Spring game offers final hurrah for senior tailgaters

The cars started arriving at the Walmart parking lot around 10 a.m., no easy feat for college students on a Saturday morning. The dark clouds and steady rain didn’t bode well for the day’s festivities.

“Should we buy ponchos?”

The four seniors, dressed head to toe in University of Miami football apparel, walked inside the gigantic supermarket in search of the outdoors section. They opted for the 88-cent rain jackets over the three dollar ones.

As they headed to the check out lanes the rest of the usual crew arrived and headed to the back left to pick up their beer and barbeque supplies.

Miami’s intra-squad spring game wasn’t set to kick off for another three and a half hours, but there they were, thirty or so Hurricanes one month away from graduation, gathering one last time for a football tailgate as undergraduates.

With all of the trunks packed the six cars caravanned into Sun Life Stadium’s vast spread of parking lots, settling in at East 23 just as they had for every home game of the 2011 season. By the time everyone parked the rain had stopped, but the wind was just starting to pick up.

“We may need more lighter fluid,“ Jesse Bryant said while distributing charcoal inside of his Weber Grill.

He made due with the half can of Zippo he had available, rigging the base of the grill with the ripped cardboard of a Miller High Life 18 pack, proving once again why on days like these his friends call him The Grill Master.

“This is our last chance that we’ll have to relive tailgating as seniors. We can do it at any parking lot, at any backyard, but there’s something about being here knowing that we’re going to a football game together,” Bryant said while basting the last batch of chicken legs with his homemade hot sauce, occasionally wiping his hands on his colorful barbeque apron.

“Having that stadium in the background really sets the scene.”

Meanwhile, the rest of the soon to be real-world adults not responsible for cooking food immersed themselves in endless games of corn hole, trash ball, beer pong and flip cup, stopping only to eat or save the tailgating tent from flying away in the Wizard of Oz like gusts.

As the day moved on and the chicken, burgers, hot dogs, asparagus, corn bread, brownies, and various dips were consumed, it was clear that Miami’s
scrimmage was secondary on the day’s agenda.

“It’s got goat cheese in it, try it,” Kim Slaven said to skeptical onlookers, pointing to a Tupperware container filled with an orange substance that she insisted was a dip.

While Bryant is the one who mans the grill, Slaven prides herself in gourmet food preparation. One tailgate it was pulled pork sandwiches. Then it was caramel based rice crispy treats. Today she came with homemade Cuban sandwiches and cornbread.

When asked why all the effort for a football game that is essentially meaningless, Slaven had a simple response.

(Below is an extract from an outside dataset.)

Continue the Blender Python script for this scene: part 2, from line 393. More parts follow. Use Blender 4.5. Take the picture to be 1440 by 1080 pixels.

“This is going to sound lame, but essentially YOLO,” Slaven said with a grin on her face, referring to the newly popular saying that stands for ‘you only live once.’

The group would eventually make it into the game about ten minutes after kick off, just in time to witness an underwhelming 7-6 victory by the Orange Team over the Green Team.

“I wish they had a better effort in the game” said Dan Ballou, whose father went to the University of Miami and took his son to the Rose Bowl after the 2001 season, the Hurricanes last national championship. “The quarterbacks need to get it together. The receivers weren’t giving the effort that I would like to see, they weren’t coming back for balls. The only quarterback that looked good was [freshman] Ryan Williams.”

Much of the group left before the final seconds ticked off the loosely filled stadium’s scoreboards, another successful tailgate in the books and the last as students of the University of Miami.

Walking back to the car, with the destruction and remnants of the tailgate still visible, people spoke about meeting up in Boston for Miami’s season opener against Boston College, and the possibility of seeing the Hurricanes play at Soldier Field versus Notre Dame on October 6th. The difference is that they’ll be alumni, but that didn’t seem to bother them.

“We’re all ‘Canes for life, there’s nothing else really to say,” Slaven said.